If you help people with their debt problems by taking over their debts or negotiating on their behalf, or if you want to advise them how to discharge specific debts, you are likely to need a licence covering category D where the debts arise under consumer credit or hire agreements.

Motor dealers, for example, may need a licence covering category D if they negotiate the terms of settlement on outstanding hire purchase agreements when cars are being part-exchanged. If they simply obtain a settlement figure with a finance house, they will be covered by their category C brokerage licence. But it becomes debt adjusting, requiring a credit licence covering category D, if they try to obtain a more favourable settlement, by offering, say, to place the HP business for the replacement car with the same HP company.

Examples: accountants, motor dealers, mortgage and insurance brokers, social and consumer agencies who give advice about debt problems.

   CATEGORY E

Debt Collecting

If you collect debts due to others arising from credit or hire agreements not exceeding £25,000, you are likely to need a credit licence covering category E. For example, if you take active steps to collect payments for an HP company by writing to or visiting the debtor.

A licence covering you for category E activities is not necessary where you collect your own debts, or you do no more than receive payments as they are due, or you merely collect rent due under a normal tenancy agreement.

Examples: debt collectors, trade protections societies, finance houses, which discount the debts of others.

   CATEGORY F

Credit Reference Agency

If you want to collect information about the credit-worthiness of people with a view to giving it to others, you will be regarded as a credit reference agency and are likely to need a licence covering category F. Merely giving references based on records of your own dealings with customers, however, does not make you a credit reference agency.

Examples of businesses requiring a credit licence covering category F: credit reference agencies, trade protection societies, one of a group of companies that supplies information to other members in the group.

Canvassing credit off trade premises

The Act places restrictions on traders canvassing credit off trade premises.
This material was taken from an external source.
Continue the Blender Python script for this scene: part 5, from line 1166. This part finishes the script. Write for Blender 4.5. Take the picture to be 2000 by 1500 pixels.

Broadly speaking, this term means calling uninvited on individuals to try and persuade them to transact credit or hire business.

Some types of canvassing do not come within the scope of the Act. Other types are permitted, but only if the canvasser holds a licence which has been endorsed to authorise canvassing off trade premises, and some types of canvassing are prohibited altogether.


APPLYING FOR A LICENCE

Application Form - Apply online

You must not enter into credit activities covered by the Act before you have applied for, and have been granted, a licence.

Public Register

A public register holds information on consumer credit licence applications under consideration, whether people are licensed and which of their activities are covered by the licences. The register contains details of licence applications; existing licences; revocations; suspensions or variations of licences.

Duration of your licence

The licence is valid for five years from the starting date shown on it.

Transferring a licence

A licence cannot be transferred to another person. Because of this rule, changing the structure of your business - for example from a partnership to a company - will usually mean applying for a new licence.

Penalties for unlicensed trading

It is a criminal offence to engage in activities controlled by the Act before your licence has been granted. Even if you have got a licence it is an offence to engage in activities which are not covered by that licence.